Le storie di Finuzza sono la immagine viva della storia di San Paolo Albanese, di cui c’è stato e c’è sempre un grande bisogno di conoscenza. È un grande merito di Marinella, quindi, aver fatto il lavoro di ricerca, di documentazione, di analisi e di elaborazione e di averlo scritto e reso pubblico con il suo libro.
La scrittura serve, perché, come dice Pessoa, una vita (e una storia) da sola non basta.

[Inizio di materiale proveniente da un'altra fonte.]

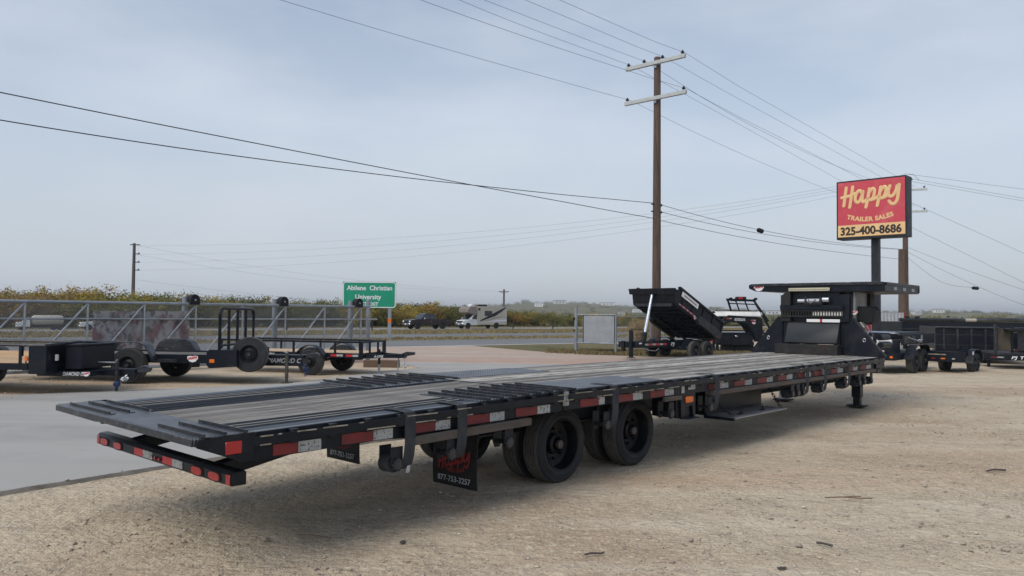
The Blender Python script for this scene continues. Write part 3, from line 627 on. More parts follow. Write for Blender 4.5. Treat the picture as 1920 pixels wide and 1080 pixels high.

Scrivere dei mandorli, dei gelsi, del baco da seta, della ginestra, della “banxhurna” (la peonia selvatica di Monte Carnara), delle passeggiate sulla “strada del piano” – l’attuale Viale Alessandro Smilari – è utile a Marinella Battifarano, alla sua famiglia ed è utile ai Sampaolesi che per oltre cinque secoli, hanno contribuito a mantenere vivi questi luoghi, questi paesaggi, il Monte Carnara, il Pollino, “quel bel paesaggio montano “ che nonno Alessandro “tanto amava”.
La descrizione dei luoghi, dei paesaggi ha esercitato nella mia lettura di “Finuzza e le sue storie” una attrazione e una curiosità particolari perché il paesaggio è “memoria collettiva e identità culturale”. È un luogo che ognuno di noi cerca nell’ambiente in cui è vissuto, in cui vive, per dare – scrive Vittorio Lingiardi nel suo libro “Mindscapes” – forma e immagine a qualcosa che è già in noi. Il paesaggio è deposito di tracce; è eredità e memoria dei luoghi. Non è solo un panorama, una semplice percezione estetica. È un racconto di esperienze, come quello a pagina 38 : < Le acque si raccoglievano in una vasca che fungeva da abbeveratoio, poi defluivano negli orti della villa Smilari. All’imbrunire era una gran festa: tutti tornavano con gli asini e gli animali dalla campagna, portavano a casa la legna per il fuoco, i frutti dell’orto, i formaggi, le uova, abbeveravano le bestie e ripopolavano il paese>. Il paesaggio, insomma, è il sentimento e, al tempo stesso, la consapevolezza che inducono Finuzza, negli ultimi anni, a farsi accompagnare sul Monte Carnara e, poi, a San Paolo con una breve sosta al cimitero <alla ricerca del tempo perduto>.